It's time to concede the state's transportation infrastructure is in a fix when members of the state's GOP vanguard are touting extreme tax hikes and fees in an attempt to capture dollars that can be spent building new roads and improving existing highways.

That's precisely what happened last week at a Utah Taxpayers Association conference. The state Senate's Assistant Majority Whip Sheldon Killpack, R-Syracuse, and Stuart Adams, former respected lawmaker from Layton and current Utah Transportation chairman, were doing the shock-and-awe tag-team routine for dyed-in-the-wool tax haters.

Their message was sobering: The state is $16 billion short on transportation needs -- no secret there; it's a number that's been tossed around for a few years now.

But the fact that Utah has no funding mechanisms in place to pay the tab for such improvements and new construction is irrefutable.

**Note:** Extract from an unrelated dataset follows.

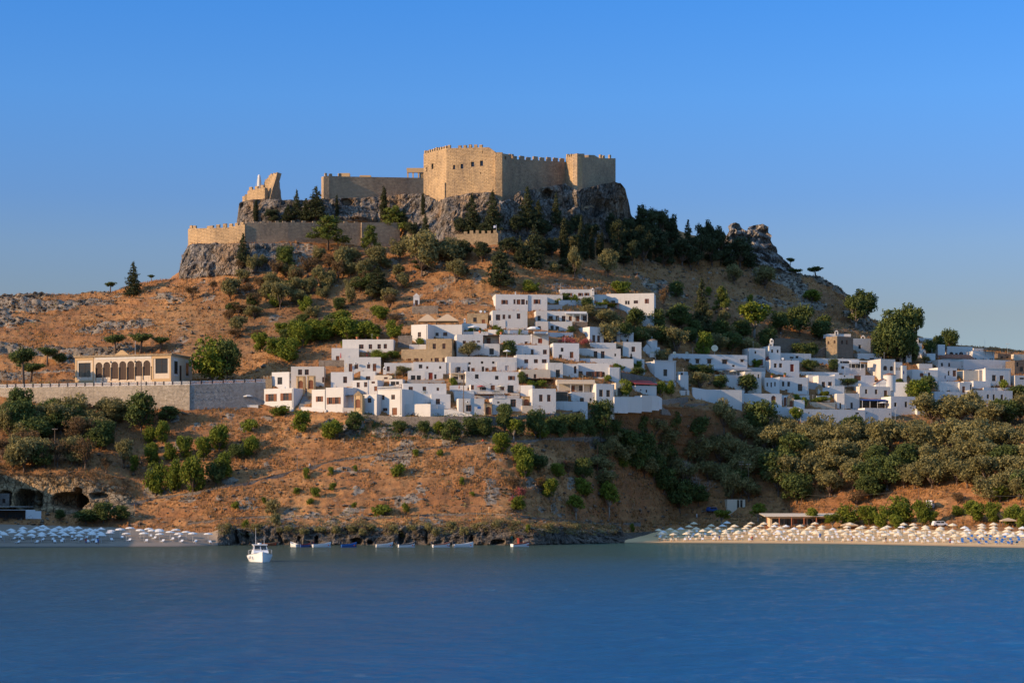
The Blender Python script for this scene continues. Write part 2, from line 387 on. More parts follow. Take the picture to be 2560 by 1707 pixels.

Killpack summed it up by explaining that Utahns want better roads, but they don't want to pay for them.

No kidding. The state's 24.5-cent per gallon gasoline tax hasn't been raised since 1997. Ever since then, lots of Utahns -- including this editorial page -- have urged the Legislature to either index the tax to the inflation rate or institute a modest annual hike to pay for increasing costs associated with Utah's exploding population and transportation needs. The Legislature's never had the courage to do either.

As Adams told the audience, Utah's population is up 47 percent since 1990. The number of miles traveled by Utah drivers is up even more: 71 percent. New roads and reconstruction on existing roads, over that same time period, are up only 4 percent. It's a recipe for continuing to fall behind, and now we're in a mess.

The situation is so dire that Killpack and Adams let it all hang out. Among the ideas they floated (but don't necessarily support):

* A 40-cent per gallon gasoline tax increase. Neither Killpack nor Adams supports it, but they say that would be the number necessary to bring in the revenue needed.

* Barring that, a more modest hike of 5 cents per gallon by 2016 and another nickel by 2030.

* Increase the amount of sales tax revenue from automobile-related items devoted to transportation from 8.3 percent to 17 percent.

* Raising the local-option sales tax another half-cent, and devoting it to transportation funding.

* Adopt the practice of "congestion pricing," which would tax drivers who commute during peak drive time a little extra for helping to clog up the roads.

* Adopting a toll-collection system for automobiles using the two-people-or-more-per-vehicle express lanes which kicks in if the number of vehicles using the lanes reaches a certain level.

These are all drastic measures, sure to rub voters the wrong way. We applaud Killpack and Adams for actually speaking such words in public, and especially in front of such a potentially hostile audience.

What we cannot forgive, however, is a Legislature that's been largely asleep at the wheel while this tsunami of need has been building. The ruling party has turned a blind eye to the need for transportation -- and mass transit -- funding for so many years that now we'll likely have to pay sudden and onerous taxes and fees in order to play catch-up. The state's annual plaudits from national organizations for being such a financially well-managed government fail to take into account these kinds of pressing needs.

Killpack is right: We Utahns have always wanted better roads and transit, but grumble about paying for them. Now the bill is coming due.